Book Review: Hemingway—A Life Without Consequences
James R. Mellow ISBN 0-201-62620-9 Houghton Mifflin 1992
Until I read this three-dimensional biography of the American writer who taught the modernists how to write, I thought I knew all I wanted to know about Ernest Hemingway. It’s all in his literature; it’s all in the press and the archives, I thought. But I did not find the man I thought I knew in this biography by James Mellow. Eureka! Biographer James Mellow is as much an artist of life history as the artists he writes about.
For Hemingway buffs, “A Life Without Consequences” is the most enlightening portrait arguably of the most influential writer of the twentieth century. Much of what we already know about the man is documented ad nauseam. That he was and is universally disliked by some, adored and imitated by others can be found in letters to and from him, his four wives, publishers, editors and friends; not to mention his countless critics, “the maligning bastards” he likens to the hyenas of his Africa novels.
To understand this complex man who took his own life, the expatriate behind the legend—heroic war correspondent, newspaper man, big-game hunter, hard drinking, womanizing, openly bigoted, deeply romantic, envious of peers, foul-mouthed winner of the Pulitzer Prize for Print Journalism and the Nobel Prize for Literature—you have to read this book. The extraordinary legacy he left of where he came from, what life did to him and why he did what he did with his life, pulsates in the real characters, places and events of this epic that reads better than a novel.
Born into an upper middle class late 19th century Victorian family in Chicago’s fashionable Oak Park suburb, the Hemingway that Mellow reveals may or may not have been greatly influenced by his musically talented mother Grace and his physician father Clarence. We do know that most of his work is autobiographical; and that his family, boyhood and adult friends and enemies are the basis for the characters in his stories, and that his father, brother and a granddaughter committed suicide.

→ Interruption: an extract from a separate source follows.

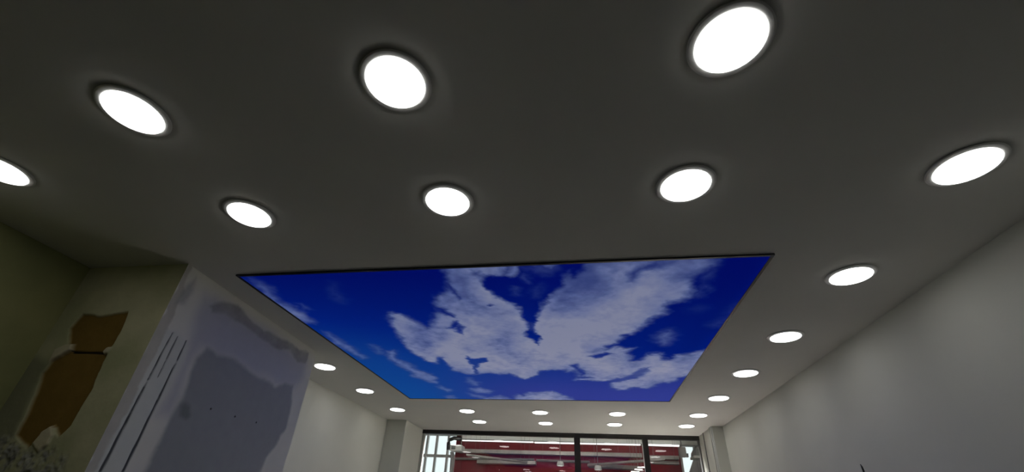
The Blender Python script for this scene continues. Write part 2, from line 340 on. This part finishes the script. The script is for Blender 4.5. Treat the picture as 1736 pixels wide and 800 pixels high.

The woodsy hunting and fishing scenes of his childhood, his first encounters with girls and sex, are wonderful glimpses into a simpler time. His tragic wartime experiences appear in the Nick Adams stories and in later novels. Everything he did as Ernest Hemingway is in his fiction. And of course so are Paris, Spain, Cuba, Key West and life and death. Old photos show the boy Hemingway dressed as a girl, which was common then. In maturity, Hemingway overcompensates for manliness by demonizing homosexuality. He exaggerates masculinity by womanizing and in engaging in love affairs while “happily” married. Mellow includes photos of Hemingway’s family and the people he knew before, during and after two world wars, including his celebrated wives.
Hemingway belongs to the less is more class of literary noir that found its way to Hollywood’s money machine. Joining writers like Dashiell Hammett (The Maltese Falcon) and Raymond Chandler (The Big Sleep), Hemingway’s “The Killers” and “To Have And Have Not” are the classic hard-boiled noir genre of a man who allowed no interruptions, no intrusions into his writing life. He worked from dawn to noon, and was drunk the rest of the day. His characteristic brevity, with plenty of air space between hard-hitting dialogue, finds its way into his novels. By asking the reader to question, to contemplate what the characters might be thinking but not saying, Hemingway is engaging the imagination. With some exceptions, I think this is why most motion picture screenplays are not as successful as the original books.
The famous post-Stalinist Russian poet Yevgeny Yevtushenko (now in his eighties) admired Hemingway. As a young man Yevtushenko wrote a poem about his chance encounter with “the old man” in a Copenhagen airport café/bar.
“The old man moves with grim victorious determination … the earth seemed to bend beneath him, so heavily did he tread upon it. Rejecting a Vermouth and Pernod with a resounding ‘No’ he is served Russian Vodka, clearly more to his liking.”
Everything in Hemingway’s life is bigger than life until “Papa” can no longer tolerate the myth he has cultivated and the expectations he has of himself. His body physically ailing from war wounds and accidents, his mental abilities fading, what else is left for Ernest Hemingway than to blow his brains out?